Knowing that class would be starting soon, I impatiently told him I didn't care about the charge but to just tell me where the heck to go.  He sent me out to another office, where I paid and they sent me back to socially awkward man so he could take my new ID photo.

Now really I should have just waited.  Waited for a different day when I hadn't come straight from swimming or at least for a day when I was wearing make up.  But since I'd already paid the d-a-m-n charge I followed the man back through the library, around the corner, and to the door that originally denied me access.  Here Mr. SA* kind of muttered, "there's a mirror if you want to fix your hair."  To which I replied, "what? Don't I look good?"  I think he still might be red.

I stood on the little x and started to smile because I was told the camera would click on 4.  It clicked on 2.  Apparently it was a new camera and no one knew how to work it.  Here's the result.

 
I know.  I know.  I could have retaken it but I was super late for class and really, it kind of captures my feelings about the whole adventure.

So meet (as my family calls it) Billy.  As in, Billy BYU.  My pained looking alter ego. Destined for all things awkward.  I'm sure he'll be in lots of stories this year.
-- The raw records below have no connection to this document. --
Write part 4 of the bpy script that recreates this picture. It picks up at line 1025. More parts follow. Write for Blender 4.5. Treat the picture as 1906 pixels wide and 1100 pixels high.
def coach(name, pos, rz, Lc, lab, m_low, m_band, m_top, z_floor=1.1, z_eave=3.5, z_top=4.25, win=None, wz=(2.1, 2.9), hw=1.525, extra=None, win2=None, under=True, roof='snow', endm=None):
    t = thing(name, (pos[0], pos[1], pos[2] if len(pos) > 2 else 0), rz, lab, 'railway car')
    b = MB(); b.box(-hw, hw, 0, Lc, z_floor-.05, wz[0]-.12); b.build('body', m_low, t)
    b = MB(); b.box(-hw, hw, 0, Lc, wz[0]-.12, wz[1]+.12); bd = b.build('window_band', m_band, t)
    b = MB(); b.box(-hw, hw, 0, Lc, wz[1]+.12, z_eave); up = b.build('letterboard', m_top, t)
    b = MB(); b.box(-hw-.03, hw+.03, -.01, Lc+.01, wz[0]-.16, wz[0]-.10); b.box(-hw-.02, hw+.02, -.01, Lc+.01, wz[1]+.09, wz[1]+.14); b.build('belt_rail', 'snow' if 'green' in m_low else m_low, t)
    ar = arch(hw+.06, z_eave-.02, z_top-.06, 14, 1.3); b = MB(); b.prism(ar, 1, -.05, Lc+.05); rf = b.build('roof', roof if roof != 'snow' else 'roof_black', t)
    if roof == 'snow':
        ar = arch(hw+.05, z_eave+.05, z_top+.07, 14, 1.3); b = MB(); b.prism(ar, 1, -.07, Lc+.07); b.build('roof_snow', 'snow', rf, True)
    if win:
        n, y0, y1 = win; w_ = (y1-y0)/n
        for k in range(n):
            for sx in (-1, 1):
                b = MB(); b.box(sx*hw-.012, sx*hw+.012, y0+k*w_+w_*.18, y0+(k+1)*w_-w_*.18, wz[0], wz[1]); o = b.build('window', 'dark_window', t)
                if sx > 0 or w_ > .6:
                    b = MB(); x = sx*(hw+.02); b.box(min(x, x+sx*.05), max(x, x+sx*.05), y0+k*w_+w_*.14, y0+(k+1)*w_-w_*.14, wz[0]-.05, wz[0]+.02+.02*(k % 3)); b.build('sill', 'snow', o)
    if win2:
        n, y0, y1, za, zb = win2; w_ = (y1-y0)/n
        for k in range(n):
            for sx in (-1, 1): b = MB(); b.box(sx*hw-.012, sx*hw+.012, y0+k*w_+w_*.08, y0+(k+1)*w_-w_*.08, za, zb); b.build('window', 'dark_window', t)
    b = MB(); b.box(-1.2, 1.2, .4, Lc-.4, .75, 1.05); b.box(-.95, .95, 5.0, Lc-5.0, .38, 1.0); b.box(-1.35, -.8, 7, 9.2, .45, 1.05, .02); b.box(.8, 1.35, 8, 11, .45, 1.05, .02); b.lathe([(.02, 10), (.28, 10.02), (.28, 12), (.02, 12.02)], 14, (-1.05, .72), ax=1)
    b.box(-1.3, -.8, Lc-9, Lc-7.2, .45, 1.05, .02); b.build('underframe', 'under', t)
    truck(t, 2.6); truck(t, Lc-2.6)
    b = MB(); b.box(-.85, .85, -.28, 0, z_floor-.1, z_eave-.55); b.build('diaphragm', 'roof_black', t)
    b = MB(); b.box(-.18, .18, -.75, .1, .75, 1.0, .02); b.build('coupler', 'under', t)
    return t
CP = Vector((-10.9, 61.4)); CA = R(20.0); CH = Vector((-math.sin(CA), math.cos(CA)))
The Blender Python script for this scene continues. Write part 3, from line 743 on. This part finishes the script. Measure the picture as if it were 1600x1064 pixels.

Do you know how often I use my ID card?  For about everything.  I'm ashamed every time.  In fact, even having this up on the screen is scaring the other people in the library.  It's scaring me at least.  

School rocks.

*I asked him later what I could have said in order not to pay and he stammered out that sometimes if the card gets stolen they don't charge.  I think my card will be getting stolen VERY soon.